AYAKLAR ALTINDAKİ FİZİK
“Fizik” denen bir argüman var hayat sınırlarımızın merkezinde. Kimilerine göre safsata, kimilerine göre yaşamsal bir özgürlük... Geleceği görmek isteyen kişi fizik kurallarıyla önünü aydınlatır, geçmişin karanlığını kurcalar. Erce Kardeşler! Trabzonspor'un, sarı kart cezalısı fenomeni Uğurcan Çakır'ın yokluğunda kaleyi emanet ettiği, yalnızca yönetim ve teknik heyetin değil taraftarın da umut bağladığı file bekçisi... Rizespor maçında rakip takıma hediye edilen üç penaltıda topun başına gelen Pohjanpalo'nun vuruşuna gözlemci bakış açısıyla dikkat edin. Saha kaygan ve ortam buz kesmiş. Burada fiziki mantık basit bir sorudan ibaret: O futbolcu topa (bize göre) soldan yaklaşıyor ve kaleci Erce'nin sağından lamba gibi golü atıyor, üstelik bunu üç defa yapıyor.
Erce de saf çocuk rolüyle aynı golleri birinde kımıldamadan, diğer ikisinde ters köşeye yatarak yiyor. Trabzonspor'un taraftarı önünde Giresunspor ile berabere kaldığı maçı hatırlayın. O maçın son dakikasında kazanılan penaltı atışında golü engelleyen Okan Kocuk'un ihlali nedeniyle tekrar edilen penaltı vuruşunda Bakasetas'ı ikinci kez nasıl pasifize ettiği belleklerden çıkmadı henüz. Vasıflı bir kaleci, değil frikiklerde penaltı vuruşlarında bile gözlem ve yeteneğini ifşa edecek, bakışlarıyla rakiplerinin moral ve motivasyonunu bitirecek.
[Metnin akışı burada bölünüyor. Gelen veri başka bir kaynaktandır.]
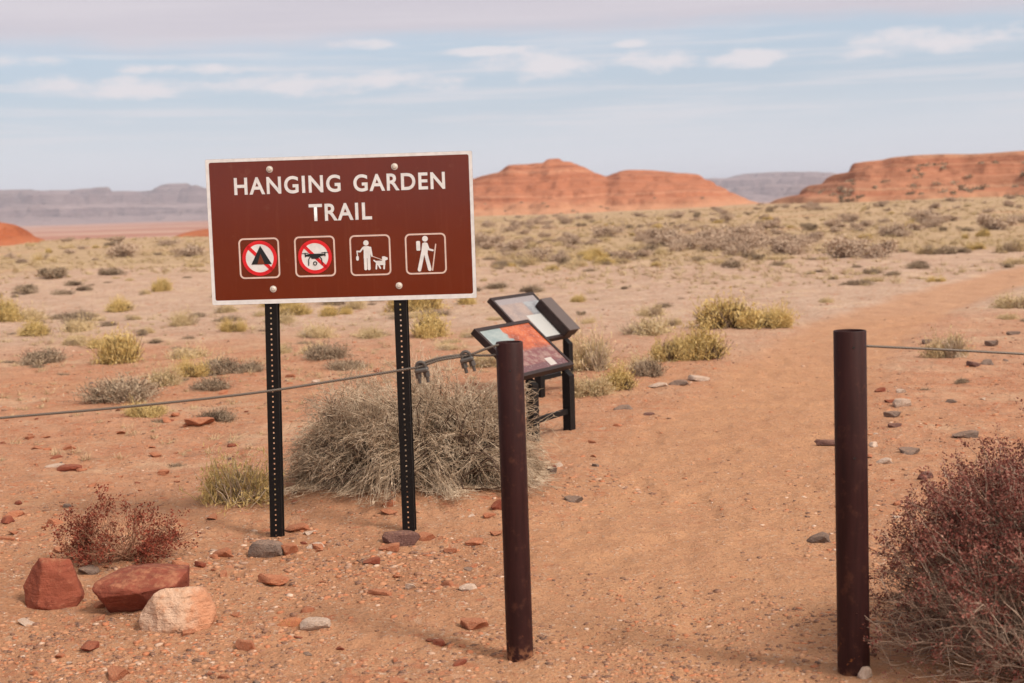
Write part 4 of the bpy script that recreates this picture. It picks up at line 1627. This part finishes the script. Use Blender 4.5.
def big_bush():
    rng = np.random.default_rng(42)
    cx, cy = -0.59, 8.62
    root = empty("dry_bush", (cx, cy, gh1(cx, cy)))
    tag(root, "large tangled grey dry bush behind the sign posts", "bush")
    strands, twigs, darks, fz, fd = [], [], [], [], []
    nl = 330
    for i in range(nl):
        # locks grow from an elongated root line, lean outwards
        u = rng.uniform(-1, 1)
        bx, by = 0.40 * u, rng.normal(0, 0.13)
        az_ = rng.uniform(0, 2 * np.pi)
        out = rng.uniform(0.25, 1.15)
        d = np.array([math.cos(az_) * out * 0.85 + 0.75 * u, math.sin(az_) * out * 0.75, rng.uniform(0.25, 1.35)])
        d = d / np.linalg.norm(d)
        Lk = rng.uniform(0.48, 0.86) * (1 - 0.25 * abs(u))
        ns = 24
        base = np.array([bx, by, 0.0]) + rng.normal(0, 0.028, (ns, 3)) * (1, 1, 0.2)
        dd = unit(d + rng.normal(0, 0.10, (ns, 3)))
        P = arcs(base, dd, Lk * rng.uniform(0.7, 1.1, ns), rng.uniform(0.10, 1.0) + rng.normal(0, .04, ns), 7, rng, 0.03)
        sw = rng.normal(0, 0.30, 3) * (1, 1, 0.35)
        P = P + (np.linspace(0, 1, 7) ** 2.5)[None, :, None] * sw * Lk
        e_ = (P[:, -1, 0] / 0.86) ** 2 + (P[:, -1, 2] * 1.28 / 0.80) ** 2
        P = P[(e_ < rng.uniform(0.65, 1.15)) & (np.abs(P[:, :, 0]).max(1) < 0.84)]
        ns = len(P)
        if ns < 3:
            continue
        strands.append(P)
        # downy bits along the outer part of the lock
        for _ in range(7):
            tp = rng.uniform(3.0, 6.0, ns)
            i0 = np.floor(tp).astype(int).clip(0, 5)
            f = (tp - i0)[:, None]
            ar = np.arange(ns)
            fz.append(P[ar, i0] * (1 - f) + P[ar, i0 + 1] * f + rng.normal(0, 0.006, (ns, 3)))
            fd.append(unit(P[ar, i0 + 1] - P[ar, i0]) + rng.normal(0, 0.45, (ns, 3)))
        # feathery side twigs on the outer two thirds
        nt = 7
        for k in range(nt):
            tpos = 6.0 - 4.2 * rng.random(ns) ** 1.7
            i0 = np.floor(tpos).astype(int).clip(0, 5)
            f = (tpos - i0)[:, None]
            ar = np.arange(ns)
            p = P[ar, i0] * (1 - f) + P[ar, i0 + 1] * f
            tg = unit(P[ar, i0 + 1] - P[ar, i0])
            td = unit(tg + rng.normal(0, 0.65, (ns, 3)))
            twigs.append(arcs(p, td, rng.uniform(0.035, 0.095, ns), rng.uniform(0, 0.4, ns), 4, rng, 0.10))
        nd = 9
        darks.append(arcs(np.array([bx, by, 0.0]) + rng.normal(0, 0.05, (nd, 3)) * (1, 1, .1), unit(d * (1, 1, .6) + rng.normal(0, .3, (nd, 3))), rng.uniform(0.25, 0.6, nd), np.full(nd, .3), 6, rng, 0.06))
    S = np.concatenate(strands)
    T = np.concatenate(twigs)
    Dk = np.concatenate(darks)
    Dk = Dk[np.abs(Dk[:, :, 0]).max(1) < 0.62]
    for A in (S, T, Dk):
        A[..., 2] = np.maximum(A[..., 2] * 1.28, 0.0)
    v1 = tubes(S, np.linspace(0.0030, 0.0011, 7), 3)
    v2 = tubes(T, np.linspace(0.0014, 0.0008, 4), 3)
    C_ = np.concatenate(fz)
    C_[:, 2] = np.maximum(C_[:, 2] * 1.28, 0.004)
    U_ = unit(np.concatenate(fd))
    W_ = unit(np.cross(U_, rng.normal(size=U_.shape)))
    sz = rng.uniform(0.006, 0.015, len(C_))[:, None]
    Q = np.stack([C_ - U_ * sz, C_ + W_ * sz * 0.20, C_ + U_ * sz, C_ - W_ * sz * 0.20], 1).reshape(-1, 3)
    v3 = (Q, np.arange(len(Q)).reshape(-1, 4))
    V, F = cat_meshes([v1, v2, v3])
    obj("twigs", np_mesh("twigs", V, F), GREYTWIG, root)
    V, F = tubes(Dk, np.linspace(0.006, 0.0025, 6), 4)
    obj("stems", np_mesh("stems", V, F), DARKTWIG, root)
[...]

Yazılıp çizilenlere göre, Trabzonspor'un topladığı 70 puanın asgari 50'sini kurtarışlarıyla elde eden Uğurcan Çakır şu sıralar gelecek planlarını Avrupa üzerine kurmaya başladı. Ancak tehlike çanları çalıyor. Şayet Uğurcan giderse Bordo-Mavili takımın bir numaralı mevkisi kanatsız kalır ki her şey allak bullak olur. Trabzonspor'un fizik kurallarına sımsıkıya bağlı olan panzerinin gitmesi halinde en az onun vasıflarında olan bir kaleci bulması elzemdir. Aksi halde Rizespor maçında yaşanan travma Karadeniz Kaplanı'nı yer bitirir. Bu kötücül ura ne yönetim çare bulabilir ne de teknik heyet.
“FORMAYI FAZLA TERLETME; BABA BENİ OYNATACAK”
Eski arkadaşlar Trabzon'un kadim yerlerinden İncirlik Mahallesi'nde salaş bir mekânda buluşurlar. Ülke gündemi ve hoş beşle başlayan konu dönüp dolaşıp futbola gelir. Anılar tazelenir, kışa öykünen mart havası anlatılanlarla ısınır. Trabzonspor'un efsane altyapı hocası, eski teknik direktörü Sadi Tekelioğlu ve MHK Yönetim Kurulu üyesi, eski hakem Hikmet Öksüzoğlu hem üniversite okuyor hem de futbol oynuyordu. Krem Yavuz'la da hem Trabzonspor’un o zamanki amatör takımında hem de gençlik yıllarında Sebat Gençlik'te top koşturdular.
Sebat Gençlik o zamanlar 3.Lig'de mücadele ediyordu. Maçlarını tarih sahnesinde derin izler bırakan Avni Aker'de yapardı. Rahmetli Kazım Kolot başkandı. Kolot’un abisi rahatsızlığından dolayı İngiltere'de tedavi görüyordu. Başkan Kolot bir maç öncesi İngiltere'de abisini ziyarete gitti. O zamanki teknik direktör Ali Kemal Özcan (Allah uzun ömürler versin) Sadi Tekelioğlu'nu da esami listesinde ilk on bire yazdı. Formalar giyinildi takım halinde ısınmaya çıkıldı. Krem Yavuz yedekti ama Sadi Tekelioğlu ısınırken peşine dolaşıp "Sadi, fazla ısınma, formayı terletme, baba geliyor, sen kadrodan çıkarılacaksın, ben oynayacağım" der. Sadi Tekelioğlu da Krem'e "Git başımdan" diyerek tepki gösterir. Krem aynı sözleri söylemeye devam eder. Sebat Gençlik’in o zamanki malzemecisi Ayaz Salih bir ara saha kenarına gelir, Sadi Tekelioğlu'na seslenir: La bıcırık, seni soyunma odasına çağırıyorlar! Sadi Tekelioğlu işi anlar. O maç öncesi Kazım Kolot İngiltere'den dönmüş, kadroyu görmüştür. İlk on birde Sadi Tekelioğlu vardır ama Krem Yavuz yoktur. Kolot sigara kağıdının üzerine kadroyu yazar, Sadi Tekelioğlu'nu listeden çıkartır. Sadi hoca soyunma odasına gelir. Ali Kemal Özcan, Sadi hocaya "Seni listeye yanlışlıkla yazdık" der. Sadi Tekelioğlu sırtındaki 7 numaralı formayı çıkartır, Krem Yavuz o formayı giyip sahaya çıkar. O maçın ardından Sadi Tekelioğlu futbola noktayı koyar ve teknik direktör olur.